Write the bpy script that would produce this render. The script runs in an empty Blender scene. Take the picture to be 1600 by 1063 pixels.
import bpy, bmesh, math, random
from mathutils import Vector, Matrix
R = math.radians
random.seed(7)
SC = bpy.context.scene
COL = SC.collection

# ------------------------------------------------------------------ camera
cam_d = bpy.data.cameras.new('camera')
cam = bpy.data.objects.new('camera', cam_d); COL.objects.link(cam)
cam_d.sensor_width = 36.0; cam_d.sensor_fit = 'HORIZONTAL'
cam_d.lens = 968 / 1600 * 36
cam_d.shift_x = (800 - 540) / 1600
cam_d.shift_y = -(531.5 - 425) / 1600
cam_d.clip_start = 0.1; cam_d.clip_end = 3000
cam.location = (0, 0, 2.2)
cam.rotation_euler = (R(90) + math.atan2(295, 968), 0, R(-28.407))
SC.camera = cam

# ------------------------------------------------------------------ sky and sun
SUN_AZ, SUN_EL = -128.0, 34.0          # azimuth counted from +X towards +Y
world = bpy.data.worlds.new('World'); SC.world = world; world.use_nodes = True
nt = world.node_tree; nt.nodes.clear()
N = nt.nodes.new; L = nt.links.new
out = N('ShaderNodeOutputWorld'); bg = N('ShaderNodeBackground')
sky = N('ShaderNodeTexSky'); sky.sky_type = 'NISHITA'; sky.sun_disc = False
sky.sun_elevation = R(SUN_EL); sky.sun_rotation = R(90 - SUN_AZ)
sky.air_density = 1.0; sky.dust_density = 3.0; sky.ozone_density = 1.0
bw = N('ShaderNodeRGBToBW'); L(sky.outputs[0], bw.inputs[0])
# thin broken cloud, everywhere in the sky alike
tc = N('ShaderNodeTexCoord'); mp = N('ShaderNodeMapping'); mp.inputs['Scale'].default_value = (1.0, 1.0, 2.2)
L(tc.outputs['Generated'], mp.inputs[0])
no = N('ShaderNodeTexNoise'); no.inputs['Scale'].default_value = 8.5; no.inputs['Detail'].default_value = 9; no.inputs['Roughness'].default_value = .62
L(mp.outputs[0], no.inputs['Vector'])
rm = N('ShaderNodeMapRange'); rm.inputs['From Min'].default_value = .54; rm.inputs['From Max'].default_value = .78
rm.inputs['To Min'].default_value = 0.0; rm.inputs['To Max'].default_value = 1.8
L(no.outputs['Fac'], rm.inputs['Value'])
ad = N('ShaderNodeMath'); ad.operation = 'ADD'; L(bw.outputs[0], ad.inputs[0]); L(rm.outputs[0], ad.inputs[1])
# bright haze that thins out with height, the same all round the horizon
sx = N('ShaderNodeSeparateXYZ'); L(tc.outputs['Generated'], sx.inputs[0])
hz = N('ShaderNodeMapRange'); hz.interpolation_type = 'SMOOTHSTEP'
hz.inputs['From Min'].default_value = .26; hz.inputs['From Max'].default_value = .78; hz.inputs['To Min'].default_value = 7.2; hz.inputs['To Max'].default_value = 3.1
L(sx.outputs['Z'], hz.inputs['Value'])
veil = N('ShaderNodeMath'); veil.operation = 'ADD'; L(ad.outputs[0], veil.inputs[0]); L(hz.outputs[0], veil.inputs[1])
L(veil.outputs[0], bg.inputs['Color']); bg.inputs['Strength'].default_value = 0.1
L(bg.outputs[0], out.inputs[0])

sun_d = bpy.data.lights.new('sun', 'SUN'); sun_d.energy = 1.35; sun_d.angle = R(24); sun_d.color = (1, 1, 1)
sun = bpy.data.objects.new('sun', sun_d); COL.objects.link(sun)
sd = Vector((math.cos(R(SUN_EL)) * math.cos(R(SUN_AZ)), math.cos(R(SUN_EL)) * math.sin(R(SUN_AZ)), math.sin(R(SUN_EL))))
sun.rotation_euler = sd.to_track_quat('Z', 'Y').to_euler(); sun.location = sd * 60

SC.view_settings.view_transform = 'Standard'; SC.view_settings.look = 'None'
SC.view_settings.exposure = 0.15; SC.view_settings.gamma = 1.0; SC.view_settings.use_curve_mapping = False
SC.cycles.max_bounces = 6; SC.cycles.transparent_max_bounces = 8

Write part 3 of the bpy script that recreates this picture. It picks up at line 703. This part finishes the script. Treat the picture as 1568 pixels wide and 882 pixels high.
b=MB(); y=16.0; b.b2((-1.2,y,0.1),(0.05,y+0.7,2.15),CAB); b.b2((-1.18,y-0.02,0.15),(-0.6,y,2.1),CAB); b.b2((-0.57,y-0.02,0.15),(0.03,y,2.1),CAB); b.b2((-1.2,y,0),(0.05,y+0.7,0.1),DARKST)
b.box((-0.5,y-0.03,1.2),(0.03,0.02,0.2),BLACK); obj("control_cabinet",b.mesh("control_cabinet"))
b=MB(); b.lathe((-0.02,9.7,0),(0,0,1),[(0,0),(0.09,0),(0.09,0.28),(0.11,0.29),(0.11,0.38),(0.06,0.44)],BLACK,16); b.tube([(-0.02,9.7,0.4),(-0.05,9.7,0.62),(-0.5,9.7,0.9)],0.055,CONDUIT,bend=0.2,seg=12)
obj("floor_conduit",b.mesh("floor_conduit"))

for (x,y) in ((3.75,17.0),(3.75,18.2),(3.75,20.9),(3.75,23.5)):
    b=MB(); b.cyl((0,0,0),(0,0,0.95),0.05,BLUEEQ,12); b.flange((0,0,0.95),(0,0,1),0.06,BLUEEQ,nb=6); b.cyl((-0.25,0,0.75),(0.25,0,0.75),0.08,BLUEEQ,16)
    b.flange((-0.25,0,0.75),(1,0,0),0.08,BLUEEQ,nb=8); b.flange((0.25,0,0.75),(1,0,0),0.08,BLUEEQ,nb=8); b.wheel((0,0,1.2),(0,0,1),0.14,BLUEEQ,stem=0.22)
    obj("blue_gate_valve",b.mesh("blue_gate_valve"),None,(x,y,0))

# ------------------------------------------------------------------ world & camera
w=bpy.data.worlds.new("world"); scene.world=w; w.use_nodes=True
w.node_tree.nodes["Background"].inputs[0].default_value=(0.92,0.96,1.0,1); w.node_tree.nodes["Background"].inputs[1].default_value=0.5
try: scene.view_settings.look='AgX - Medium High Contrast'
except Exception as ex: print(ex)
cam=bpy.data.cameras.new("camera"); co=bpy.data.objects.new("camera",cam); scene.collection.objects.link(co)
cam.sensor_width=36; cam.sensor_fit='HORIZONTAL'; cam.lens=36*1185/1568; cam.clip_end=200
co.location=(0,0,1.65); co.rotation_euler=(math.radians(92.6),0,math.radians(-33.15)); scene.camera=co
────
INSTRUCTIONS FOR THE TASK:
Scan the records above for the string "pixels", then select every line that holds it.

WRITTEN RESPONSE:
Write the bpy script that would produce this render. The script runs in an empty Blender scene. Take the picture to be 1600 by 1063 pixels.
Write part 3 of the bpy script that recreates this picture. It picks up at line 703. This part finishes the script. Treat the picture as 1568 pixels wide and 882 pixels high.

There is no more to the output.